Before the festival began organisers announced that the goat would have a fan in its cage during its three days in its cage.

The Puck Fair goat in 2015.
The Puck Fair goat in 2015.
Image: Eamonn Farrell

Updated Aug 11th 2022, 2:26 PM

ORGANISERS HAVE CONFIRMED that the goat hoisted to a tall platform at the Puck Fair in Killorglin, Co. Kerry was brought down from his cage due to the heat at 11.30am today.

Welfare concerns were raised by campaigners in recent days due to heatwave warnings from Met Éireann during the three day festival, with a nearby Met Éireann weather station recording 29.1 degrees Celsius earlier this afternoon.

A spokesperson for the fair issued the following statement: 

“Under the 5 Freedoms of Animal Welfare, Puck Fair continues to ensure that the welfare of King Puck is their highest priority.

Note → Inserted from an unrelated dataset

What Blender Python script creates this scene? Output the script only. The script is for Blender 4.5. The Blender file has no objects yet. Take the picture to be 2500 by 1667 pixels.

“Due to unprecedented spells of hot, sunny weather, King Puck was removed from the top of the stand this morning, placed in the shade with a constant supply of cold water and food, and is receiving hourly vet check-ups that continue to show that the goat has a good bill of health.”

A source told The Journal that the goat is is likely to remain down until at least tonight.

status yellow heatwave was issued by Met Éireann for Leinster and Munster before the 409-year-old festival.

The goat was less than halfway through its scheduled 48-hour spell in the cage.

The Department of Agriculture has said that it welcomes the decision to remove the goat and the Department has been in contact with an independent vet at the fair.

The Animal Rights Action Network (ARAN), has been vocal for years about the dangers posed to the goat, this year in particular.

ARAN’s founder, John Carmody issued this statement: 

“This is a great victory for public pressure and a welcomed relief for the goat who would have been enclosed in that tiny cage on one of the hottest days in years”

“If this animal was left to circle that iron cage any longer in these extreme temperatures, most likely the animal would suffer heat stroke or brain damage and potentially die.”

He called on event organisers to create a plan that will keep the history of Puck but  without involving a live animal.

Speaking on RTE Radio’s Liveline today, local vet Francesca Ayers said that it was a shame that peer pressure had to factor into the organisers’ decision.

“I’m all for traditions but you don’t need to do that to an animal,” she said.

“If people want to see goats go to a petting zoo and do that.”

A spokesman for the festival, Declan Falvey , said on Tuesday that if necessary, the animal will be taken down if the heat gets too much.

He said on Liveline that the cage had also been made bigger recently and insisted that “this is a wild mountain goat, used to living on heights”.

The goat welfare section of the fair’s official website states: “It is ludicrous to suggest that a mountain goat would have a problem being out in all weathers and patently ignorant to suggest he is afraid of heights!”